Another momentous breakup took place on the evening of the same day, nearly 200 years later, in 1973, at Knott’s Berry Farm in California. (Knott’s Berry Farm was America’s first theme park and probably the only one devoted to grapes and strawberries and such things.) Every schoolgirl and schoolboy knows that the Everly Brothers were one of America’s most successful pop duos, lending their sibling harmony to such hits as “Bye Bye Love”, “All I Have To Do is Dream” and “Wake Up Little Susie”, a franchise that would seemingly go on forever. Well, forever is a long time, and brothers Don and Phil had, by the end of the 1960s, pretty much had it with liberté, égalité, fraternité and most definitely with each other.

The defining moment of their breakup came in the middle of their set when the stage manager told the audience that the rest of the show had been canceled because brother Don was “too emotional” to play.  In reality, Brother Don was too drunk to play. His skipped guitar notes and bungled lyrics sent brother Phil into a real snit. Phil smashed his guitar and stormed off stage into a solo career, promising he would “never get on stage with that man again.”

Phil and Don reached a sort of detente a decade later.  Louis XVI, on the other hand, was beheaded.

(Phil Everly died in January 2014).

I have no intention of sharing my authority. — King Louis XVI

JULY 12, 1960: MR. POTATOHEAD WAS NOT AMUSED

Two knobs in the lower corners on the front of a plastic cube-like structure, when rotated clockwise or counterclockwise, move a stylus that displaces a metallic powder on the back of a screen, leaving horizontal and vertical lineographic images – in layman’s terms, magic. In the Romneywords of the French inventor, L’ecran Magique. Or in the words of the marketers who made it one of the 100 most memorable and most creative toys of the 20th century, Etch-a-Sketch.

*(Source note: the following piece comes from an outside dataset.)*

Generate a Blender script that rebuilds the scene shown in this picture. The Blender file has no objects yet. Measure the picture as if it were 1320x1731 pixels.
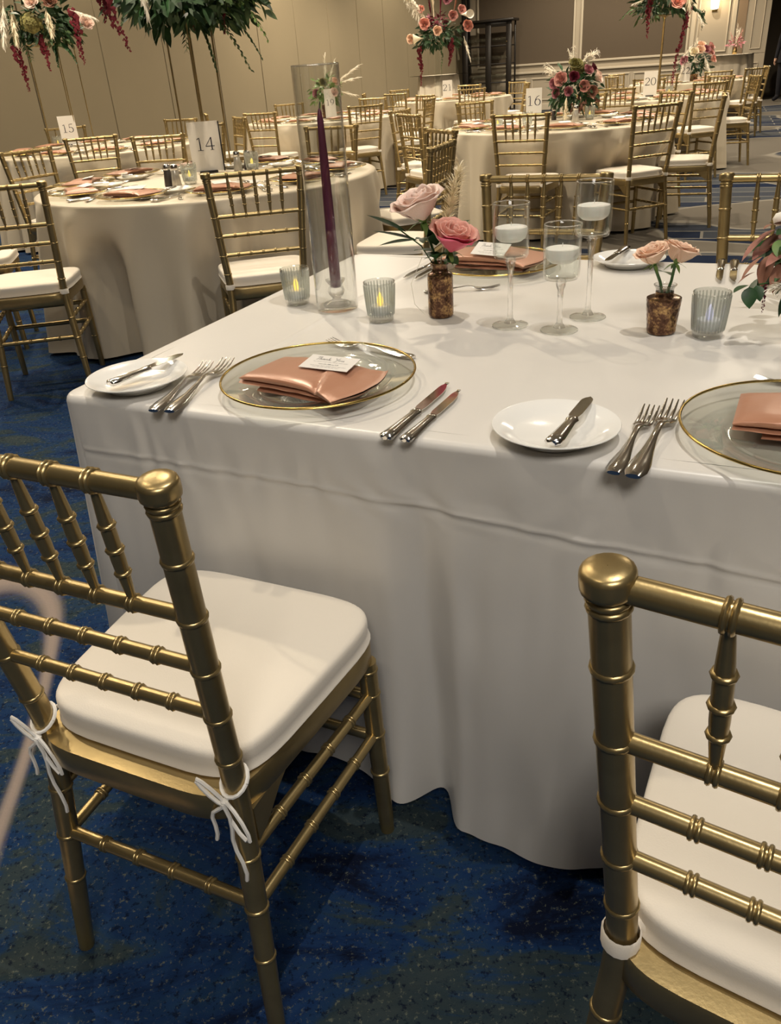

The mechanical drawing toy, which was inducted into the National Toy Hall of Fame in 1998, was first marketed on July 12, 1960, by the Ohio Art Company, timed perfectly to catch the big wave of the Baby Boom. In England, it was known as the DoodleMaster Magic Screen. (There was also the Magna Doodle and the Mystic Writing Pad.)

Although it remained popular throughout the fifty plus years of its existence, the Etch-A-Sketch reached a new notoriety in 2012, when it became a part of the demise of a presidential campaign. The simple plastic rectangular box may have contributed as much to the 2012 election – in influence –  as all the SuperPACs put together. It happened when candidate Mitt Romney’s campaign manager, asked if Romney was boxing himself into ultra-conservative opinions during the primary, answered: “I think you hit a reset button for the fall campaign. Everything changes. It’s almost like an Etch-A-Sketch. You can kind of shake it up, and we start all over again.”

Trying to contain the brouhaha, the Romney campaign only added to its woes by saying that since the mention of Etch-A-Sketch caused its maker’s stock price to triple, they would next mention Mr. Potatohead.